> REQUIREMENTS:
Quote all of the data that follows exactly as written, skipping the images.

--

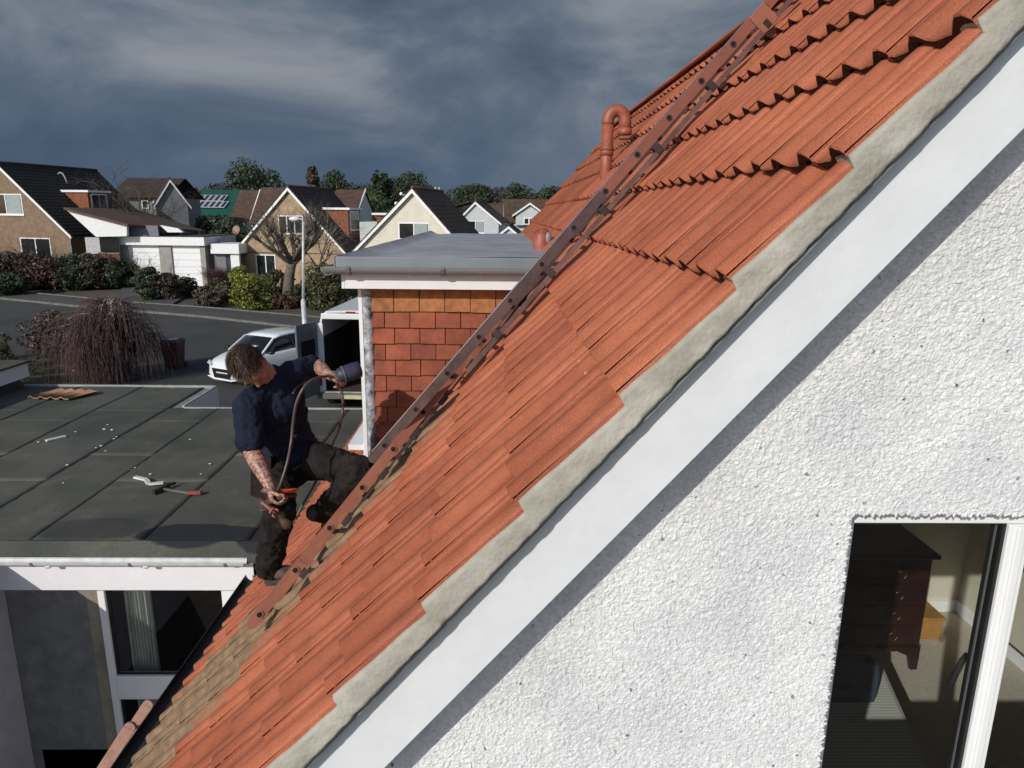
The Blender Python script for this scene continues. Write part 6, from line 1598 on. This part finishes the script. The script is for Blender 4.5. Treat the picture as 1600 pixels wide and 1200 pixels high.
neck = P(425, 592, 3.88); chest = P(432, 635, 3.90); waist = P(447, 685, 3.95); pel = P(456, 716, 3.99)
el_R, wr_R = P(394, 706, 3.62), P(423, 762, 3.50)
el_L, wr_L = P(494, 570, 4.10), P(513, 585, 3.90)
hp_R, kn_R, an_R = P(432, 722, 3.96), P(438, 797, 3.64), P(419, 884, 3.80)
hp_L, kn_L, an_L = P(478, 716, 4.02), P(563, 736, 3.72), P(505, 801, 3.86)
across = (sh_L-sh_R).normalized(); spine = (neck-pel).normalized(); front = across.cross(spine).normalized()
if front.y > 0: front = -front
# head frame
gun_c = P(424, 790, 3.48)
hu = Vector((-.34, -.88, .30)).normalized()
hf = Vector((.50, .10, -.83)); hf = (hf-hu*hf.dot(hu)).normalized(); hs = hu.cross(hf).normalized()
b_ = MB()
ell(b_, hc, (hf*.094, hs*.076, hu*.106))
ell(b_, hc+hf*.030-hu*.055, (hf*.060, hs*.056, hu*.060)); ell(b_, hc+hf*.070-hu*.095, (hf*.022, hs*.026, hu*.018))
b_.tube([hc+hf*.088+hu*.015, hc+hf*.112-hu*.018, hc+hf*.098-hu*.030], [.008, .013, .010], 8)
for s_ in (-1, 1):
    ell(b_, hc+hs*s_*.078-hf*.008-hu*.012, (hf*.018, hs*.009, hu*.031)); ell(b_, hc+hf*.080+hs*s_*.032+hu*.022, (hf*.012, hs*.022, hu*.008))
    ell(b_, hc+hf*.066+hs*s_*.040-hu*.030, (hf*.018, hs*.020, hu*.020))
b_.tube([hc+hf*.088-hu*.062+hs*.02, hc+hf*.094-hu*.06, hc+hf*.088-hu*.062-hs*.02], .006, 6)
chain(b_, [hc-hu*.05-hf*.02, neck, neck-spine*.06], [.056, .060, .075])
chain(b_, [neck-spine*.05, chest, waist, pel], [.09, .12, .115, .12])
chain(b_, [neck-spine*.04, sh_R], [.06, .062]); chain(b_, [neck-spine*.04, sh_L], [.06, .06])
chain(b_, [sh_R, el_R], [.058, .046]); chain(b_, [el_R, el_R.lerp(wr_R, .3), wr_R], [.045, .047, .028])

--

> SOLUTION BELOW:
The Blender Python script for this scene continues. Write part 6, from line 1598 on. This part finishes the script. The script is for Blender 4.5. Treat the picture as 1600 pixels wide and 1200 pixels high.
neck = P(425, 592, 3.88); chest = P(432, 635, 3.90); waist = P(447, 685, 3.95); pel = P(456, 716, 3.99)
el_R, wr_R = P(394, 706, 3.62), P(423, 762, 3.50)
el_L, wr_L = P(494, 570, 4.10), P(513, 585, 3.90)
hp_R, kn_R, an_R = P(432, 722, 3.96), P(438, 797, 3.64), P(419, 884, 3.80)
hp_L, kn_L, an_L = P(478, 716, 4.02), P(563, 736, 3.72), P(505, 801, 3.86)
across = (sh_L-sh_R).normalized(); spine = (neck-pel).normalized(); front = across.cross(spine).normalized()
if front.y > 0: front = -front
# head frame
gun_c = P(424, 790, 3.48)
hu = Vector((-.34, -.88, .30)).normalized()
hf = Vector((.50, .10, -.83)); hf = (hf-hu*hf.dot(hu)).normalized(); hs = hu.cross(hf).normalized()
b_ = MB()
ell(b_, hc, (hf*.094, hs*.076, hu*.106))
ell(b_, hc+hf*.030-hu*.055, (hf*.060, hs*.056, hu*.060)); ell(b_, hc+hf*.070-hu*.095, (hf*.022, hs*.026, hu*.018))
b_.tube([hc+hf*.088+hu*.015, hc+hf*.112-hu*.018, hc+hf*.098-hu*.030], [.008, .013, .010], 8)
for s_ in (-1, 1):
    ell(b_, hc+hs*s_*.078-hf*.008-hu*.012, (hf*.018, hs*.009, hu*.031)); ell(b_, hc+hf*.080+hs*s_*.032+hu*.022, (hf*.012, hs*.022, hu*.008))
    ell(b_, hc+hf*.066+hs*s_*.040-hu*.030, (hf*.018, hs*.020, hu*.020))
b_.tube([hc+hf*.088-hu*.062+hs*.02, hc+hf*.094-hu*.06, hc+hf*.088-hu*.062-hs*.02], .006, 6)
chain(b_, [hc-hu*.05-hf*.02, neck, neck-spine*.06], [.056, .060, .075])
chain(b_, [neck-spine*.05, chest, waist, pel], [.09, .12, .115, .12])
chain(b_, [neck-spine*.04, sh_R], [.06, .062]); chain(b_, [neck-spine*.04, sh_L], [.06, .06])
chain(b_, [sh_R, el_R], [.058, .046]); chain(b_, [el_R, el_R.lerp(wr_R, .3), wr_R], [.045, .047, .028])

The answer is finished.